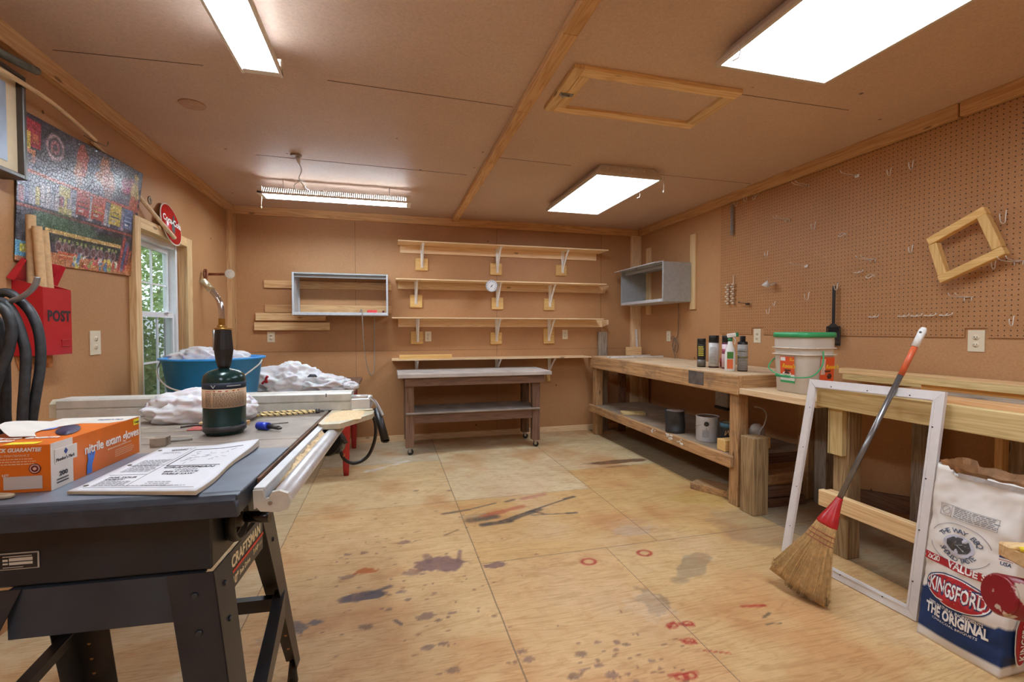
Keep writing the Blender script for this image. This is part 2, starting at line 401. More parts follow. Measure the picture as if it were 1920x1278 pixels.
def painted_grid(name, xs, ys, P, place, mat, parent=None, local=False, struct_=False):
    nx, ny = len(xs), len(ys)
    GX, GY = P.X, P.Y; co = place(GX.ravel(), GY.ravel())
    idx = np.arange(nx * ny).reshape(ny, nx)
    F = np.stack([idx[:-1, :-1], idx[:-1, 1:], idx[1:, 1:], idx[1:, :-1]], -1).reshape(-1, 4)
    me = bpy.data.meshes.new(name); me.vertices.add(len(co)); me.vertices.foreach_set('co', np.ascontiguousarray(co, dtype=np.float32).ravel())
    me.loops.add(F.size); me.loops.foreach_set('vertex_index', F.astype(np.int32).ravel())
    me.polygons.add(len(F)); me.polygons.foreach_set('loop_start', np.arange(0, F.size, 4, dtype=np.int32))
    me.update(calc_edges=True)
    at = me.color_attributes.new('Col', 'FLOAT_COLOR', 'POINT')
    c = P.C.reshape(-1, 3) / 255.0; c = np.where(c <= 0.04045, c / 12.92, ((c + 0.055) / 1.055) ** 2.4)
    at.data.foreach_set('color', np.concatenate([c, np.ones((len(c), 1))], 1).astype(np.float32).ravel())
    me.materials.append(mat); o = bpy.data.objects.new(name, me); COL.objects.link(o); o.parent = parent
    if struct_: o['kind'] = 'structure'
    return o

# floor: worn plywood sheets with their stains
st = 0.0085
xs = np.arange(XL, XR + st, st); ys = np.concatenate([np.arange(YF, 1.1, 0.1), np.arange(1.1, YB + st, st)])
GX, GY = np.meshgrid(xs, ys); P = Paint(GX, GY, (214, 176, 132))
for x0, x1, y0, y1, c in ((-1.5, -.585, -3, 3.32, (212, 193, 154)), (-1.5, -.585, 3.32, 6, (214, 195, 156)), (-.585, .457, 3.28, 4.35, (222, 197, 150)), (-.585, .457, 4.35, 6, (212, 201, 172)),
        (-.585, .457, -3, 3.28, (220, 187, 136)), (.457, 1.49, 3.28, 6, (224, 205, 164)), (.457, 1.49, 2.36, 3.28, (216, 179, 122)), (.457, 1.17, -3, 2.36, (218, 181, 130)),
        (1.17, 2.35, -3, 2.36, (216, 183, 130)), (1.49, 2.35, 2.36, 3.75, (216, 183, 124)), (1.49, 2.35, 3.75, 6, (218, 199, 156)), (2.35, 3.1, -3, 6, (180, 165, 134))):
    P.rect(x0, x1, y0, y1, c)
P.put(np.clip((fbm(GX, GY, 3, 5) - .52) * 4, 0, 1), (190, 128, 78), 0.45)
P.put(np.clip((fbm(GX, GY, 2, 9) - .55) * 5, 0, 1), (224, 198, 164), 0.45)
PU, GR, RE = (118, 90, 92), (84, 78, 84), (168, 44, 34)
P.blot(.255, 2.41, .12, .075, PU, .8, .7, 0, 3); P.stroke(.35, 2.42, .375, 2.53, .012, PU, .7); P.stroke(.20, 2.45, .19, 2.53, .02, PU, .6); P.blot(.53, 2.33, .055, .03, PU, .75, .5, 0, 4)
P.blot(.12, 2.36, .05, .03, PU, .5, .8, 0, 14)
P.blot(-.11, 2.21, .11, .035, (82, 76, 88), .85, .6, .1, 5); P.stroke(-.1, 2.22, .0, 2.262, .012, (82, 76, 88), .8); P.blot(-.12, 2.44, .055, .03, (186, 98, 40), .85, .6, 0, 6)
for i, (x, y, r) in enumerate([(-.098, 1.979, .026), (.148, 1.985, .035), (.259, 1.979, .016), (-.003, 2.074, .014), (.14, 1.785, .022), (.198, 1.793, .018), (.217, 1.643, .022), (.495, 1.624, .018), (.482, 1.672, .016),
        (.692, 1.601, .02), (.781, 1.645, .012), (.856, 1.625, .012), (.884, 1.605, .014), (.731, 1.53, .016), (.758, 1.474, .022), (.626, 1.502, .022), (.087, 2.714, .03), (-.134, 2.644, .022), (.197, 3.566, .018), (.437, 3.503, .02),
        (.666, 1.523, .012), (.195, 1.942, .013), (-.221, 2.644, .018), (.05, 2.2, .02), (.08, 2.13, .016), (.2, 2.15, .012), (-.2, 2.4, .03), (.6, 1.45, .014), (.93, 1.5, .012), (.82, 1.42, .014)]):
    P.blot(x, y, r * 1.15, r * .75, (122, 96, 92) if i % 3 else (108, 88, 78), .6, .5, 0, i, .3)
R = random.Random(3)
for i in range(170):
    x, y = R.gauss(.05, .3), R.gauss(2.35, .5)
    if i > 120: x, y = R.gauss(.8, .25), R.gauss(1.5, .15)
    if y > 1.2: P.blot(x, y, R.uniform(.004, .012), R.uniform(.003, .008), (120, 88, 72), .6, .3, 0, i, .4)
P.stroke(.02, 1.99, .045, 1.955, .007, (70, 66, 74), .8)
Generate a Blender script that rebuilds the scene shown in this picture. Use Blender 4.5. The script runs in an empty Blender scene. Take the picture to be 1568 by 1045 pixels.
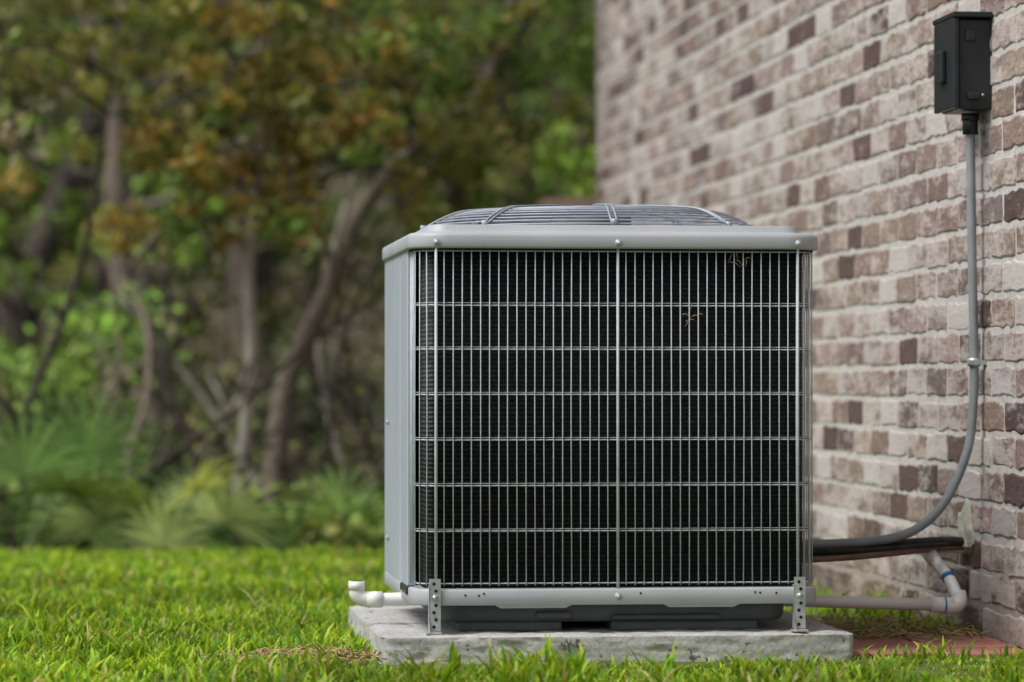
import bpy, bmesh, math, random
import numpy as np
from mathutils import Vector, noise
random.seed(7); rng=np.random.default_rng(7)
scene=bpy.context.scene
scene.view_settings.view_transform='Standard'; scene.view_settings.look='None'
scene.view_settings.exposure=0; scene.view_settings.gamma=1

# ------------------------------------------------------------ site frame
TH=math.radians(6.236); AX,AY=-0.191,7.0      # unit's front-left corner, house direction
def loc2w(u,v,z=0): return (AX+u*math.cos(TH)-v*math.sin(TH), AY+u*math.sin(TH)+v*math.cos(TH), z)
def place(o): o.location=(AX,AY,0); o.rotation_euler=(0,0,TH)

# ------------------------------------------------------------ materials
def newmat(name):
    m=bpy.data.materials.new(name); m.use_nodes=True
    nt=m.node_tree; b=nt.nodes['Principled BSDF']; return m,nt,b
def N(nt,t,**kw):
    n=nt.nodes.new(t)
    for k,v in kw.items(): setattr(n,k,v)
    return n
def noise_n(nt,scale,detail=4,rough=.6,vec=None):
    n=N(nt,'ShaderNodeTexNoise'); n.inputs['Scale'].default_value=scale
    n.inputs['Detail'].default_value=detail; n.inputs['Roughness'].default_value=rough
    if vec is None:
        vec=N(nt,'ShaderNodeTexCoord').outputs['Object']
    nt.links.new(vec,n.inputs['Vector']); return n
def ramp(nt,fac,stops):
    r=N(nt,'ShaderNodeValToRGB'); cr=r.color_ramp
    while len(cr.elements)<len(stops): cr.elements.new(.5)
    for e,(p,c) in zip(cr.elements,stops):
        e.position=p; e.color=(*c,1) if len(c)==3 else c
    nt.links.new(fac,r.inputs['Fac']); return r
def mixc(nt,fac,a,b,mode='MIX'):
    m=N(nt,'ShaderNodeMix',data_type='RGBA',blend_type=mode)
    for s,val in ((m.inputs[0],fac),(m.inputs[6],a),(m.inputs[7],b)):
        if isinstance(val,(int,float)): s.default_value=val
        elif isinstance(val,tuple): s.default_value=(*val,1)
        else: nt.links.new(val,s)
    return m.outputs[2]
def bump(nt,b,h,strength=.5,dist=.002):
    bp=N(nt,'ShaderNodeBump'); bp.inputs['Strength'].default_value=strength; bp.inputs['Distance'].default_value=dist
    nt.links.new(h,bp.inputs['Height']); nt.links.new(bp.outputs['Normal'],b.inputs['Normal'])
def simple(name,c1,c2,scale=20,rough=.5,metal=0,bs=.2,bd=.001):
    m,nt,b=newmat(name); n=noise_n(nt,scale)
    r=ramp(nt,n.outputs['Fac'],[(.3,c1),(.7,c2)])
    nt.links.new(r.outputs['Color'],b.inputs['Base Color'])
    b.inputs['Roughness'].default_value=rough; b.inputs['Metallic'].default_value=metal
    n2=noise_n(nt,scale*8); bump(nt,b,n2.outputs['Fac'],bs,bd)
    return m
def leafmat(name,transl=.35,rough=.5):
    m,nt,b=newmat(name)
    a=N(nt,'ShaderNodeAttribute',attribute_name='col')
    nt.links.new(a.outputs['Color'],b.inputs['Base Color'])
    b.inputs['Roughness'].default_value=rough
    b.inputs['Specular IOR Level'].default_value=.25
    if transl<=0: return m
    t=N(nt,'ShaderNodeBsdfTranslucent')
    c=mixc(nt,1.0,a.outputs['Color'],(1.25,1.15,.6),'MULTIPLY')
    nt.links.new(c,t.inputs['Color'])
    mx=N(nt,'ShaderNodeMixShader'); mx.inputs[0].default_value=transl
    nt.links.new(b.outputs[0],mx.inputs[1]); nt.links.new(t.outputs[0],mx.inputs[2])
    nt.links.new(mx.outputs[0],nt.nodes['Material Output'].inputs['Surface'])
    return m

M_leaf=leafmat('leaf'); M_grass=leafmat('grass_blade',.4,.5); M_leaf_far=leafmat('leaf_far',0,.7)
M_bark=simple('bark',(.12,.095,.075),(.25,.20,.16),9,.9,0,.8,.01)
M_barklt=simple('bark_pale',(.26,.23,.19),(.48,.44,.38),7,.9,0,.8,.01)
M_barkdk=simple('bark_dark',(.035,.028,.022),(.09,.07,.055),7,.9,0,.8,.01)
M_paint=simple('grey_paint',(.36,.375,.405),(.43,.445,.475),5,.5,.0,.08,.0004)
M_panel=simple('grey_blue_panel',(.33,.375,.43),(.38,.425,.48),4,.5,.0,.05,.0004)
M_wire=simple('wire_grey',(.40,.44,.47),(.54,.58,.61),30,.5,.0,.05,.0003)
M_gwire=simple('guard_wire',(.27,.31,.37),(.38,.42,.48),30,.45,.1,.05,.0003)
M_galv=simple('galvanised',(.36,.38,.39),(.58,.60,.61),60,.45,.5,.2,.0005)
M_tray=simple('tray_plastic',(.065,.072,.078),(.10,.108,.115),14,.6)
M_black=simple('black_plastic',(.010,.012,.016),(.018,.022,.028),18,.42,0,.15,.0006)
M_fin=simple('fin_metal',(.014,.018,.022),(.034,.040,.046),50,.6)
M_foam=simple('pipe_insulation',(.012,.012,.012),(.035,.032,.03),40,.85,0,.6,.002)
M_pvc=simple('white_pvc',(.72,.71,.69),(.84,.83,.81),12,.35)
M_conduit=simple('grey_conduit',(.20,.22,.24),(.28,.30,.32),20,.5)
M_tape=simple('blue_tape',(.02,.14,.42),(.04,.2,.5),20,.5)
M_copper=simple('copper_dirty',(.18,.11,.08),(.3,.2,.15),30,.5,.4)
M_straw=simple('straw',(.35,.24,.10),(.5,.38,.2),30,.8)
M_sealant=simple('sealant',(.35,.34,.26),(.6,.6,.5),40,.8,0,.8,.006)
M_hole=simple('dark_hole',(.008,.008,.008),(.012,.012,.012),10,.9)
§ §
Make an exact copy of the lines from the one with "Generate a Blender" through the one with "def place(o): o.location=(AX,AY,0);", both ends in, and nothing else. Drop every picture.

Generate a Blender script that rebuilds the scene shown in this picture. Use Blender 4.5. The script runs in an empty Blender scene. Take the picture to be 1568 by 1045 pixels.
import bpy, bmesh, math, random
import numpy as np
from mathutils import Vector, noise
random.seed(7); rng=np.random.default_rng(7)
scene=bpy.context.scene
scene.view_settings.view_transform='Standard'; scene.view_settings.look='None'
scene.view_settings.exposure=0; scene.view_settings.gamma=1

# ------------------------------------------------------------ site frame
TH=math.radians(6.236); AX,AY=-0.191,7.0      # unit's front-left corner, house direction
def loc2w(u,v,z=0): return (AX+u*math.cos(TH)-v*math.sin(TH), AY+u*math.sin(TH)+v*math.cos(TH), z)
def place(o): o.location=(AX,AY,0); o.rotation_euler=(0,0,TH)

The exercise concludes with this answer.